▸ SUPPLIED ENTRIES:
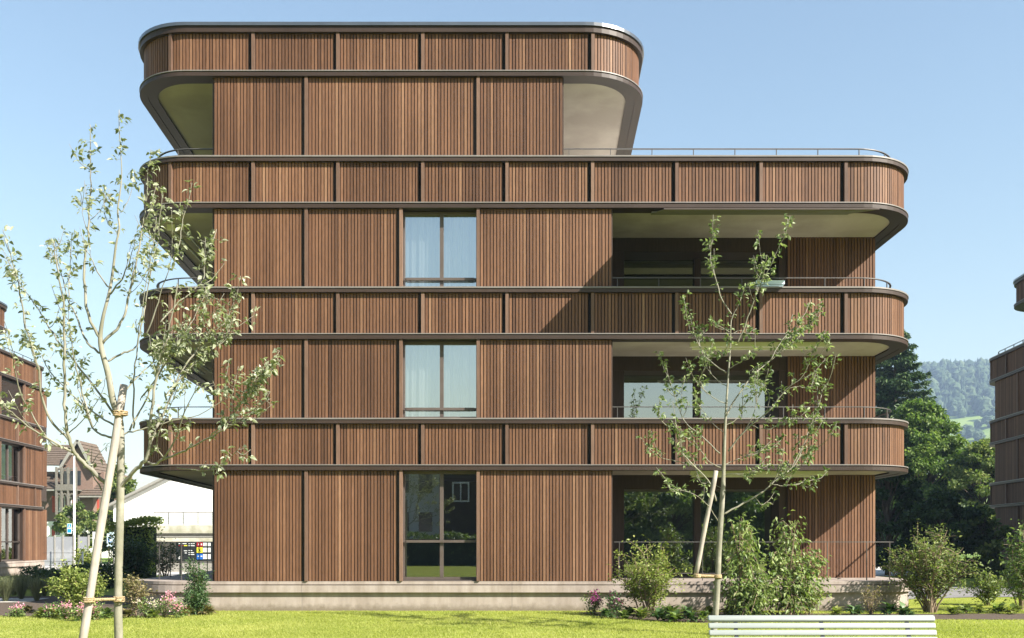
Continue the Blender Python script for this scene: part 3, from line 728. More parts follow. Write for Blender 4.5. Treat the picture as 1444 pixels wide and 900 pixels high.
# ornamental grasses at left
def tussock(label, px, py, D, r, h, n=420):
    b = at(px, py, D); b.z = 0
    root = empty('ornamental_grass', b, label, 'grass tuft', 'ornamental grasses at the left side')
    V, Fc, T = [], [], []
    for i in range(n):
        a = random.uniform(0, 2*PI); q = random.random()**.6; hh = h*random.uniform(.6, 1.05); rr = r*q*1.35
        w = .0032; c = Vector((math.cos(a)*.05*random.random(), math.sin(a)*.05*random.random(), 0)); sd = Vector((-math.sin(a), math.cos(a), 0))*w
        p1 = c+Vector((math.cos(a)*rr*.35, math.sin(a)*rr*.35, hh*.75)); p2 = c+Vector((math.cos(a)*rr, math.sin(a)*rr, hh*(1-.35*q)))
        k = len(V); V += [c-sd, c+sd, p1+sd, p1-sd, p2]; Fc += [(k, k+1, k+2, k+3), (k+3, k+2, k+4)]; T += [random.random()]*5
    link_mesh('blades', V, Fc, M['ornblade'], root, T)
for i, (px, py, D, r, h) in enumerate([(8, 846, 25.5, .6, .85), (30, 845, 26.5, .6, .9), (52, 845, 25.8, .55, .8), (-12, 848, 25, .6, .8), (20, 836, 28.5, .6, .8), (62, 838, 28, .5, .7)]):
    tussock('dry looking tuft of ornamental grass below the left building', px, py, D, r, h)

# ------------------------------------------------------------------ the two staked apple trees
def apple_tree(label, D, trunk, branches, leafmat, lsize, dens, stake, ties, root_px, twig_r=.004, clump=0.0):
    b = at(root_px[0], root_px[1], D); b.z = 0
    root = empty('apple_tree', b, label, 'tree')
    m = MB(); P, A = [], []
    def conv(pts, dep, spread):
        out = []
        for i, (x, y) in enumerate(pts):
            t = i/max(1, len(pts)-1); out.append(at(x, y, D+dep*t*spread)-b)
        return out
    def smooth(pts):
        out = []
        for i in range(len(pts)-1):
            p0 = pts[max(0, i-1)]; p1 = pts[i]; p2 = pts[i+1]; p3 = pts[min(len(pts)-1, i+2)]
            for q in range(4):
                t = q/4
                out.append(.5*((2*p1)+(p2-p0)*t+(2*p0-5*p1+4*p2-p3)*t*t+(3*p1-p0-3*p2+p3)*t**3))
        out.append(pts[-1]); return out
    tp = smooth(conv(trunk[0], 0, 0)); n = len(tp)
    tp = [p+Vector((0, math.sin(i*.6)*.01, 0)) for i, p in enumerate(tp)]
    rr = np.interp(np.linspace(0, 1, n), np.linspace(0, 1, len(trunk[1])), trunk[1])
    m.tube(tp, list(rr), 10)
    k = D/F
    bl = [(trunk[0][-5:], .25, 0, .3)]+branches
    for bi, br in enumerate(branches):
        pts, r0 = br[0], br[1]; dep = br[2] if len(br) > 2 else random.uniform(-.8, .8); sp = 1.0; dn = br[3] if len(br) > 3 else 1.0
        w = smooth(conv(pts, dep, sp)); n = len(w)
        w = [p+Vector((random.gauss(0, .004), random.gauss(0, .004), random.gauss(0, .004))) for p in w]
        m.tube(w, [max(twig_r*.7, r0*(1-.8*i/(n-1))) for i in range(n)], 6)
        leaves_on(w, P, A, dens*dn, lsize, m, twig_r, k, clump)
        for q in range(max(1, int(sum((w[i+1]-w[i]).length for i in range(n-1))*(1.7 if not clump else 3.8)*max(1, dn**.8)))):
            i = int(n*random.uniform(.3, .97)); i = min(i, n-2); dd = (w[i+1]-w[i]).normalized()
            sd = Vector((random.gauss(0, 1), random.gauss(0, 1), random.gauss(.5, .6))).normalized()
            l = random.uniform(.12, .42)*(1.5 if clump else 1); e1 = w[i]+(dd*.5+sd*.6)*l*.5; e2 = e1+(dd*.4+sd*.4+Vector((0, 0, .45)))*l*.6
            tw = [w[i], w[i].lerp(e1, .5)+Vector((0, 0, -.01)), e1, e1.lerp(e2, .5), e2]
            m.tube(tw, [twig_r, twig_r*.9, twig_r*.8, twig_r*.65, twig_r*.5], 4); leaves_on(tw, P, A, dens*1.15, lsize, m, twig_r, k, clump)
    leaves_on(tp[int(len(tp)*.62):], P, A, dens, lsize, m, twig_r, k, clump)
    P = np.array(P); A = np.array(A); nl = len(P)
    m.build('trunk', M['bark'], root, True)
    T = np.clip(RNG.normal(.55, .27, nl), 0, 1)
    leaf_mesh('crown', P, A, rand_norm(nl, .45), RNG.uniform(.5, 1.3, nl)*lsize, T, M[leafmat], root, width=.48, curl=.26, fold=.12, fine=True)
    return root
def leaves_on(w, P, A, dens, lsize, m, twig_r, k, clump):
    Ls = [0]
    for i in range(len(w)-1): Ls.append(Ls[-1]+(w[i+1]-w[i]).length)
    tot = Ls[-1]; nn = int(tot*dens)
    for j in range(nn):
        t = random.random()**(.62 if not clump else .42)
        if t < .22: continue
        s = t*tot; i = max(0, min(len(w)-2, next((q for q in range(len(w)-1) if Ls[q+1] >= s), len(w)-2)))
        f = (s-Ls[i])/max(1e-6, Ls[i+1]-Ls[i]); b = w[i]*(1-f)+w[i+1]*f
        d = (w[i+1]-w[i]).normalized()
        side = Vector((random.gauss(0, 1), random.gauss(0, 1), random.gauss(0, .8))); side = (side-d*side.dot(d)).normalized()
        l = random.uniform(.015, .07)*(1 if not clump else 1.1); e = b+side*l
        m.tube([b, e], [twig_r*.5, twig_r*.35], 3, cap=False)
        for q in range(random.choice([2, 3, 3, 4, 5])):
            a = (side*random.uniform(.3, 1)+d*random.uniform(-.1, .7)+Vector((random.gauss(0, .6), random.gauss(0, .6), random.gauss(-.15, .5)))).normalized()
            P.append((e.x+random.gauss(0, .012), e.y+random.gauss(0, .012), e.z+random.gauss(0, .012))); A.append(tuple(a))

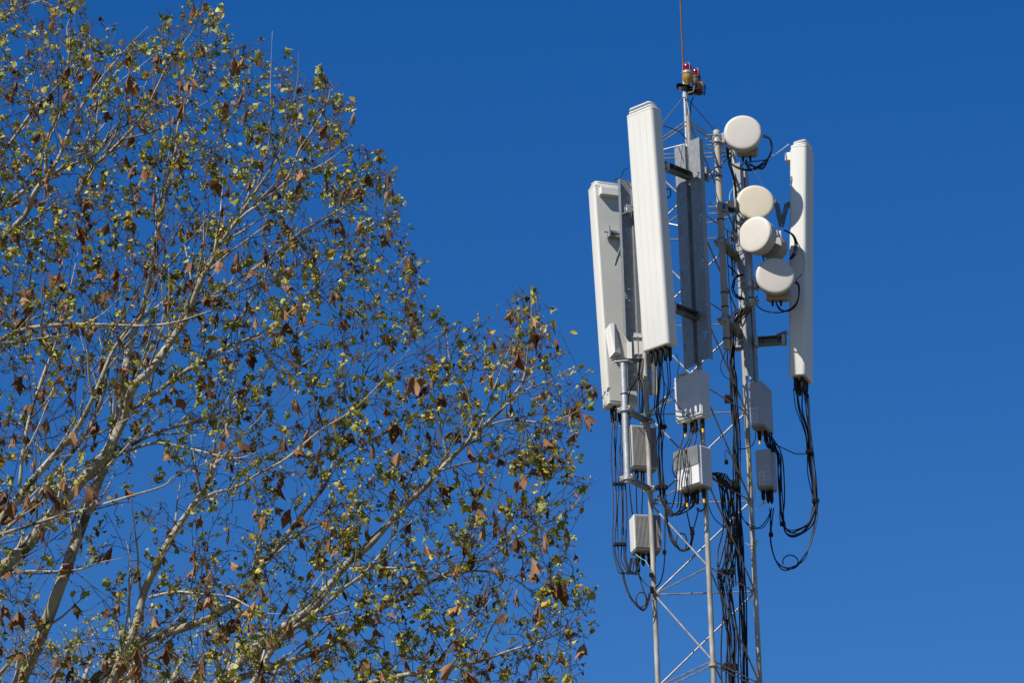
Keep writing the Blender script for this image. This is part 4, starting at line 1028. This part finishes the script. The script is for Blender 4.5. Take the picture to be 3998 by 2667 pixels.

▸ WHAT THIS TASK INVOLVES:
Set the entries down again exactly. Do not include the images.

▸ SOLUTION FOR THIS TASK:
Continue the Blender Python script for this scene: part 3, from line 728. More parts follow. Write for Blender 4.5. Treat the picture as 1444 pixels wide and 900 pixels high.
# ornamental grasses at left
def tussock(label, px, py, D, r, h, n=420):
    b = at(px, py, D); b.z = 0
    root = empty('ornamental_grass', b, label, 'grass tuft', 'ornamental grasses at the left side')
    V, Fc, T = [], [], []
    for i in range(n):
        a = random.uniform(0, 2*PI); q = random.random()**.6; hh = h*random.uniform(.6, 1.05); rr = r*q*1.35
        w = .0032; c = Vector((math.cos(a)*.05*random.random(), math.sin(a)*.05*random.random(), 0)); sd = Vector((-math.sin(a), math.cos(a), 0))*w
        p1 = c+Vector((math.cos(a)*rr*.35, math.sin(a)*rr*.35, hh*.75)); p2 = c+Vector((math.cos(a)*rr, math.sin(a)*rr, hh*(1-.35*q)))
        k = len(V); V += [c-sd, c+sd, p1+sd, p1-sd, p2]; Fc += [(k, k+1, k+2, k+3), (k+3, k+2, k+4)]; T += [random.random()]*5
    link_mesh('blades', V, Fc, M['ornblade'], root, T)
for i, (px, py, D, r, h) in enumerate([(8, 846, 25.5, .6, .85), (30, 845, 26.5, .6, .9), (52, 845, 25.8, .55, .8), (-12, 848, 25, .6, .8), (20, 836, 28.5, .6, .8), (62, 838, 28, .5, .7)]):
    tussock('dry looking tuft of ornamental grass below the left building', px, py, D, r, h)

# ------------------------------------------------------------------ the two staked apple trees
def apple_tree(label, D, trunk, branches, leafmat, lsize, dens, stake, ties, root_px, twig_r=.004, clump=0.0):
    b = at(root_px[0], root_px[1], D); b.z = 0
    root = empty('apple_tree', b, label, 'tree')
    m = MB(); P, A = [], []
    def conv(pts, dep, spread):
        out = []
        for i, (x, y) in enumerate(pts):
            t = i/max(1, len(pts)-1); out.append(at(x, y, D+dep*t*spread)-b)
        return out
    def smooth(pts):
        out = []
        for i in range(len(pts)-1):
            p0 = pts[max(0, i-1)]; p1 = pts[i]; p2 = pts[i+1]; p3 = pts[min(len(pts)-1, i+2)]
            for q in range(4):
                t = q/4
                out.append(.5*((2*p1)+(p2-p0)*t+(2*p0-5*p1+4*p2-p3)*t*t+(3*p1-p0-3*p2+p3)*t**3))
        out.append(pts[-1]); return out
    tp = smooth(conv(trunk[0], 0, 0)); n = len(tp)
    tp = [p+Vector((0, math.sin(i*.6)*.01, 0)) for i, p in enumerate(tp)]
    rr = np.interp(np.linspace(0, 1, n), np.linspace(0, 1, len(trunk[1])), trunk[1])
    m.tube(tp, list(rr), 10)
    k = D/F
    bl = [(trunk[0][-5:], .25, 0, .3)]+branches
    for bi, br in enumerate(branches):
        pts, r0 = br[0], br[1]; dep = br[2] if len(br) > 2 else random.uniform(-.8, .8); sp = 1.0; dn = br[3] if len(br) > 3 else 1.0
        w = smooth(conv(pts, dep, sp)); n = len(w)
        w = [p+Vector((random.gauss(0, .004), random.gauss(0, .004), random.gauss(0, .004))) for p in w]
        m.tube(w, [max(twig_r*.7, r0*(1-.8*i/(n-1))) for i in range(n)], 6)
        leaves_on(w, P, A, dens*dn, lsize, m, twig_r, k, clump)
        for q in range(max(1, int(sum((w[i+1]-w[i]).length for i in range(n-1))*(1.7 if not clump else 3.8)*max(1, dn**.8)))):
            i = int(n*random.uniform(.3, .97)); i = min(i, n-2); dd = (w[i+1]-w[i]).normalized()
            sd = Vector((random.gauss(0, 1), random.gauss(0, 1), random.gauss(.5, .6))).normalized()
            l = random.uniform(.12, .42)*(1.5 if clump else 1); e1 = w[i]+(dd*.5+sd*.6)*l*.5; e2 = e1+(dd*.4+sd*.4+Vector((0, 0, .45)))*l*.6
            tw = [w[i], w[i].lerp(e1, .5)+Vector((0, 0, -.01)), e1, e1.lerp(e2, .5), e2]
            m.tube(tw, [twig_r, twig_r*.9, twig_r*.8, twig_r*.65, twig_r*.5], 4); leaves_on(tw, P, A, dens*1.15, lsize, m, twig_r, k, clump)
    leaves_on(tp[int(len(tp)*.62):], P, A, dens, lsize, m, twig_r, k, clump)
    P = np.array(P); A = np.array(A); nl = len(P)
    m.build('trunk', M['bark'], root, True)
    T = np.clip(RNG.normal(.55, .27, nl), 0, 1)
    leaf_mesh('crown', P, A, rand_norm(nl, .45), RNG.uniform(.5, 1.3, nl)*lsize, T, M[leafmat], root, width=.48, curl=.26, fold=.12, fine=True)
    return root
def leaves_on(w, P, A, dens, lsize, m, twig_r, k, clump):
    Ls = [0]
    for i in range(len(w)-1): Ls.append(Ls[-1]+(w[i+1]-w[i]).length)
    tot = Ls[-1]; nn = int(tot*dens)
    for j in range(nn):
        t = random.random()**(.62 if not clump else .42)
        if t < .22: continue
        s = t*tot; i = max(0, min(len(w)-2, next((q for q in range(len(w)-1) if Ls[q+1] >= s), len(w)-2)))
        f = (s-Ls[i])/max(1e-6, Ls[i+1]-Ls[i]); b = w[i]*(1-f)+w[i+1]*f
        d = (w[i+1]-w[i]).normalized()
        side = Vector((random.gauss(0, 1), random.gauss(0, 1), random.gauss(0, .8))); side = (side-d*side.dot(d)).normalized()
        l = random.uniform(.015, .07)*(1 if not clump else 1.1); e = b+side*l
        m.tube([b, e], [twig_r*.5, twig_r*.35], 3, cap=False)
        for q in range(random.choice([2, 3, 3, 4, 5])):
            a = (side*random.uniform(.3, 1)+d*random.uniform(-.1, .7)+Vector((random.gauss(0, .6), random.gauss(0, .6), random.gauss(-.15, .5)))).normalized()
            P.append((e.x+random.gauss(0, .012), e.y+random.gauss(0, .012), e.z+random.gauss(0, .012))); A.append(tuple(a))

Keep writing the Blender script for this image. This is part 4, starting at line 1028. This part finishes the script. The script is for Blender 4.5. Take the picture to be 3998 by 2667 pixels.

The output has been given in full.